**Task details**.
Retype all of the data. Every line must match exactly.

* BEGIN Supplied material *

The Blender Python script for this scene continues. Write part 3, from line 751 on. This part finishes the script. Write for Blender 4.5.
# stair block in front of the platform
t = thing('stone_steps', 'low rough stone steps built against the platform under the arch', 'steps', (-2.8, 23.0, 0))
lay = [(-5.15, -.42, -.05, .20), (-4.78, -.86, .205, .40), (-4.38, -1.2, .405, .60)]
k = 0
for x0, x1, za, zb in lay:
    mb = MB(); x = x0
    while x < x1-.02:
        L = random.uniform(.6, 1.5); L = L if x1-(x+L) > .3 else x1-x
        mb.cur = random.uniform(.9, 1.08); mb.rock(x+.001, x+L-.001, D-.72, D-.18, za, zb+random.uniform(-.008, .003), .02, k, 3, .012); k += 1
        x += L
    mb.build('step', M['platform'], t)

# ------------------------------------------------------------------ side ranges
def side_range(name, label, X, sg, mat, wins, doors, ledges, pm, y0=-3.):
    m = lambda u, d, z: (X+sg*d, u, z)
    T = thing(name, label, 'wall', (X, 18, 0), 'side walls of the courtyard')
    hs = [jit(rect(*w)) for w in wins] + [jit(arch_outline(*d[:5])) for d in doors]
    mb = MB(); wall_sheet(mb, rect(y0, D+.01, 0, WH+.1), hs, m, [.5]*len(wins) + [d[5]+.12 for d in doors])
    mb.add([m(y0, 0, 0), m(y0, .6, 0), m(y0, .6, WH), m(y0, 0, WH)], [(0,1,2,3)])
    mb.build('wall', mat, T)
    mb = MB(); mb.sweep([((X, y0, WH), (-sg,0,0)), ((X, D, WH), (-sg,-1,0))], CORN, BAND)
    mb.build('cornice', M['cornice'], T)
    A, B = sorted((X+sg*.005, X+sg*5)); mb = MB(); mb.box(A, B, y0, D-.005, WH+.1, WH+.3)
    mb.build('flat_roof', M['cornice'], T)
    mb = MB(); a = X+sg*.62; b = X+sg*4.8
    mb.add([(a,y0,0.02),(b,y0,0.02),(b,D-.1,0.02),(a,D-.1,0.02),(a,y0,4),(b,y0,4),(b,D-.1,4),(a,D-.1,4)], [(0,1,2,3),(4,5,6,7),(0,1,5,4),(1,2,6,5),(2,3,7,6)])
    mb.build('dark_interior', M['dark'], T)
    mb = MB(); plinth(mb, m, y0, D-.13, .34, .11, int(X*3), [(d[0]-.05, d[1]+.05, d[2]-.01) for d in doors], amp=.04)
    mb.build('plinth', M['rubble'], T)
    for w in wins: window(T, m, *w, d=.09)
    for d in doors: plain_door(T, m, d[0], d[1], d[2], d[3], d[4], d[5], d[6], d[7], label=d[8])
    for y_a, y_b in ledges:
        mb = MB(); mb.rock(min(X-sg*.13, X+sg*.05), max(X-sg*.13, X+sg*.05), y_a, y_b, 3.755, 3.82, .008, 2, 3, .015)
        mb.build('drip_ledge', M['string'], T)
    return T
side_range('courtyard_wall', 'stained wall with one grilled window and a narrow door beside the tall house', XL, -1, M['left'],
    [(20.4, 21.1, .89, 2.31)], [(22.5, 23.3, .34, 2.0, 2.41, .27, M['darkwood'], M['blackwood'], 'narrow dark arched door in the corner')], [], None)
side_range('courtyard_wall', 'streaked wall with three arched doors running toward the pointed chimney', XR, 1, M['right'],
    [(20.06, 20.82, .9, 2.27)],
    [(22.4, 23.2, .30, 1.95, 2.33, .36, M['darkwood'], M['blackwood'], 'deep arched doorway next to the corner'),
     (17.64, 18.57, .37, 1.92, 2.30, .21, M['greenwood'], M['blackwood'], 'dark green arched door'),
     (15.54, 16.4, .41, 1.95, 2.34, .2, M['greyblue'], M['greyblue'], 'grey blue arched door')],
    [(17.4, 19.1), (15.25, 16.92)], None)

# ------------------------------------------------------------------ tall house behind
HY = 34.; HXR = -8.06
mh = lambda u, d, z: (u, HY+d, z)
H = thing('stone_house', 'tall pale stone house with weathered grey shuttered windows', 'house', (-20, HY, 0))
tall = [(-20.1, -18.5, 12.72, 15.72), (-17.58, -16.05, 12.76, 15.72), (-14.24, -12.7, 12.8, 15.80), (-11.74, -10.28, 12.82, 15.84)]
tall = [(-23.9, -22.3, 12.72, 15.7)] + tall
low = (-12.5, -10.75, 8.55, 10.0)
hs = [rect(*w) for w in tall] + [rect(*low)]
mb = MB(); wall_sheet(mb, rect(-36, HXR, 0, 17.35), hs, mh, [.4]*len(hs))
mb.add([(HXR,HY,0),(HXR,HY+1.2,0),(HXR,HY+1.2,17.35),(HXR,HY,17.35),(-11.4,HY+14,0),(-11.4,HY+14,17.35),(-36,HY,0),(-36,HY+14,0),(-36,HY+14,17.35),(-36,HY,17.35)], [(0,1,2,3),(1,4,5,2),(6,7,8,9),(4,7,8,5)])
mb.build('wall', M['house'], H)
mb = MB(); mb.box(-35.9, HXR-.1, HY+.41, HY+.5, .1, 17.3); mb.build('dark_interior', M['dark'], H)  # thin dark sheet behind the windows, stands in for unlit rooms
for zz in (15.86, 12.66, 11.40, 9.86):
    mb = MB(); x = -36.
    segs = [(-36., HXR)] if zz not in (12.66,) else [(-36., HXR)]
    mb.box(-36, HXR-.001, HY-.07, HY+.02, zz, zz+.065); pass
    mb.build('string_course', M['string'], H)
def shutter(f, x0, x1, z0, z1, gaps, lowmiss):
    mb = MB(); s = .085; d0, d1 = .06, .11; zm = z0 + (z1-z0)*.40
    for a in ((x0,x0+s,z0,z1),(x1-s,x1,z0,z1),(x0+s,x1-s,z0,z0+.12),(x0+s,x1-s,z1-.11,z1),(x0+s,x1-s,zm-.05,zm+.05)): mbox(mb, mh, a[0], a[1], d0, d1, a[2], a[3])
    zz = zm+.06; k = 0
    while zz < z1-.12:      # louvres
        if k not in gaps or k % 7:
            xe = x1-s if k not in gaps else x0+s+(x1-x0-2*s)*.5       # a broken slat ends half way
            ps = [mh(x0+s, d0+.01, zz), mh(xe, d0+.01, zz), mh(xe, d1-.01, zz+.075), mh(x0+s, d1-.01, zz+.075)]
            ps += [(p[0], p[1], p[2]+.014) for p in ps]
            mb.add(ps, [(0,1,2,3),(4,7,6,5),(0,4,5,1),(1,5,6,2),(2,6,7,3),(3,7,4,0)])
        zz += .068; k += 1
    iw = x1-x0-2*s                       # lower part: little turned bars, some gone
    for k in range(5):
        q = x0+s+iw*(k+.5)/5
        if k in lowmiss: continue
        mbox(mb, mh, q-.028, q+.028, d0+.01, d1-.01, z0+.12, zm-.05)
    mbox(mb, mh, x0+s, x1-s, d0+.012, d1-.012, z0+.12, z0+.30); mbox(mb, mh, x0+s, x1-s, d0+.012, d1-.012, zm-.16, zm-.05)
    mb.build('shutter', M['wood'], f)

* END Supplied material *

**Finished task**.
The Blender Python script for this scene continues. Write part 3, from line 751 on. This part finishes the script. Write for Blender 4.5.
# stair block in front of the platform
t = thing('stone_steps', 'low rough stone steps built against the platform under the arch', 'steps', (-2.8, 23.0, 0))
lay = [(-5.15, -.42, -.05, .20), (-4.78, -.86, .205, .40), (-4.38, -1.2, .405, .60)]
k = 0
for x0, x1, za, zb in lay:
    mb = MB(); x = x0
    while x < x1-.02:
        L = random.uniform(.6, 1.5); L = L if x1-(x+L) > .3 else x1-x
        mb.cur = random.uniform(.9, 1.08); mb.rock(x+.001, x+L-.001, D-.72, D-.18, za, zb+random.uniform(-.008, .003), .02, k, 3, .012); k += 1
        x += L
    mb.build('step', M['platform'], t)

# ------------------------------------------------------------------ side ranges
def side_range(name, label, X, sg, mat, wins, doors, ledges, pm, y0=-3.):
    m = lambda u, d, z: (X+sg*d, u, z)
    T = thing(name, label, 'wall', (X, 18, 0), 'side walls of the courtyard')
    hs = [jit(rect(*w)) for w in wins] + [jit(arch_outline(*d[:5])) for d in doors]
    mb = MB(); wall_sheet(mb, rect(y0, D+.01, 0, WH+.1), hs, m, [.5]*len(wins) + [d[5]+.12 for d in doors])
    mb.add([m(y0, 0, 0), m(y0, .6, 0), m(y0, .6, WH), m(y0, 0, WH)], [(0,1,2,3)])
    mb.build('wall', mat, T)
    mb = MB(); mb.sweep([((X, y0, WH), (-sg,0,0)), ((X, D, WH), (-sg,-1,0))], CORN, BAND)
    mb.build('cornice', M['cornice'], T)
    A, B = sorted((X+sg*.005, X+sg*5)); mb = MB(); mb.box(A, B, y0, D-.005, WH+.1, WH+.3)
    mb.build('flat_roof', M['cornice'], T)
    mb = MB(); a = X+sg*.62; b = X+sg*4.8
    mb.add([(a,y0,0.02),(b,y0,0.02),(b,D-.1,0.02),(a,D-.1,0.02),(a,y0,4),(b,y0,4),(b,D-.1,4),(a,D-.1,4)], [(0,1,2,3),(4,5,6,7),(0,1,5,4),(1,2,6,5),(2,3,7,6)])
    mb.build('dark_interior', M['dark'], T)
    mb = MB(); plinth(mb, m, y0, D-.13, .34, .11, int(X*3), [(d[0]-.05, d[1]+.05, d[2]-.01) for d in doors], amp=.04)
    mb.build('plinth', M['rubble'], T)
    for w in wins: window(T, m, *w, d=.09)
    for d in doors: plain_door(T, m, d[0], d[1], d[2], d[3], d[4], d[5], d[6], d[7], label=d[8])
    for y_a, y_b in ledges:
        mb = MB(); mb.rock(min(X-sg*.13, X+sg*.05), max(X-sg*.13, X+sg*.05), y_a, y_b, 3.755, 3.82, .008, 2, 3, .015)
        mb.build('drip_ledge', M['string'], T)
    return T
side_range('courtyard_wall', 'stained wall with one grilled window and a narrow door beside the tall house', XL, -1, M['left'],
    [(20.4, 21.1, .89, 2.31)], [(22.5, 23.3, .34, 2.0, 2.41, .27, M['darkwood'], M['blackwood'], 'narrow dark arched door in the corner')], [], None)
side_range('courtyard_wall', 'streaked wall with three arched doors running toward the pointed chimney', XR, 1, M['right'],
    [(20.06, 20.82, .9, 2.27)],
    [(22.4, 23.2, .30, 1.95, 2.33, .36, M['darkwood'], M['blackwood'], 'deep arched doorway next to the corner'),
     (17.64, 18.57, .37, 1.92, 2.30, .21, M['greenwood'], M['blackwood'], 'dark green arched door'),
     (15.54, 16.4, .41, 1.95, 2.34, .2, M['greyblue'], M['greyblue'], 'grey blue arched door')],
    [(17.4, 19.1), (15.25, 16.92)], None)

# ------------------------------------------------------------------ tall house behind
HY = 34.; HXR = -8.06
mh = lambda u, d, z: (u, HY+d, z)
H = thing('stone_house', 'tall pale stone house with weathered grey shuttered windows', 'house', (-20, HY, 0))
tall = [(-20.1, -18.5, 12.72, 15.72), (-17.58, -16.05, 12.76, 15.72), (-14.24, -12.7, 12.8, 15.80), (-11.74, -10.28, 12.82, 15.84)]
tall = [(-23.9, -22.3, 12.72, 15.7)] + tall
low = (-12.5, -10.75, 8.55, 10.0)
hs = [rect(*w) for w in tall] + [rect(*low)]
mb = MB(); wall_sheet(mb, rect(-36, HXR, 0, 17.35), hs, mh, [.4]*len(hs))
mb.add([(HXR,HY,0),(HXR,HY+1.2,0),(HXR,HY+1.2,17.35),(HXR,HY,17.35),(-11.4,HY+14,0),(-11.4,HY+14,17.35),(-36,HY,0),(-36,HY+14,0),(-36,HY+14,17.35),(-36,HY,17.35)], [(0,1,2,3),(1,4,5,2),(6,7,8,9),(4,7,8,5)])
mb.build('wall', M['house'], H)
mb = MB(); mb.box(-35.9, HXR-.1, HY+.41, HY+.5, .1, 17.3); mb.build('dark_interior', M['dark'], H)  # thin dark sheet behind the windows, stands in for unlit rooms
for zz in (15.86, 12.66, 11.40, 9.86):
    mb = MB(); x = -36.
    segs = [(-36., HXR)] if zz not in (12.66,) else [(-36., HXR)]
    mb.box(-36, HXR-.001, HY-.07, HY+.02, zz, zz+.065); pass
    mb.build('string_course', M['string'], H)
def shutter(f, x0, x1, z0, z1, gaps, lowmiss):
    mb = MB(); s = .085; d0, d1 = .06, .11; zm = z0 + (z1-z0)*.40
    for a in ((x0,x0+s,z0,z1),(x1-s,x1,z0,z1),(x0+s,x1-s,z0,z0+.12),(x0+s,x1-s,z1-.11,z1),(x0+s,x1-s,zm-.05,zm+.05)): mbox(mb, mh, a[0], a[1], d0, d1, a[2], a[3])
    zz = zm+.06; k = 0
    while zz < z1-.12:      # louvres
        if k not in gaps or k % 7:
            xe = x1-s if k not in gaps else x0+s+(x1-x0-2*s)*.5       # a broken slat ends half way
            ps = [mh(x0+s, d0+.01, zz), mh(xe, d0+.01, zz), mh(xe, d1-.01, zz+.075), mh(x0+s, d1-.01, zz+.075)]
            ps += [(p[0], p[1], p[2]+.014) for p in ps]
            mb.add(ps, [(0,1,2,3),(4,7,6,5),(0,4,5,1),(1,5,6,2),(2,6,7,3),(3,7,4,0)])
        zz += .068; k += 1
    iw = x1-x0-2*s                       # lower part: little turned bars, some gone
    for k in range(5):
        q = x0+s+iw*(k+.5)/5
        if k in lowmiss: continue
        mbox(mb, mh, q-.028, q+.028, d0+.01, d1-.01, z0+.12, zm-.05)
    mbox(mb, mh, x0+s, x1-s, d0+.012, d1-.012, z0+.12, z0+.30); mbox(mb, mh, x0+s, x1-s, d0+.012, d1-.012, zm-.16, zm-.05)
    mb.build('shutter', M['wood'], f)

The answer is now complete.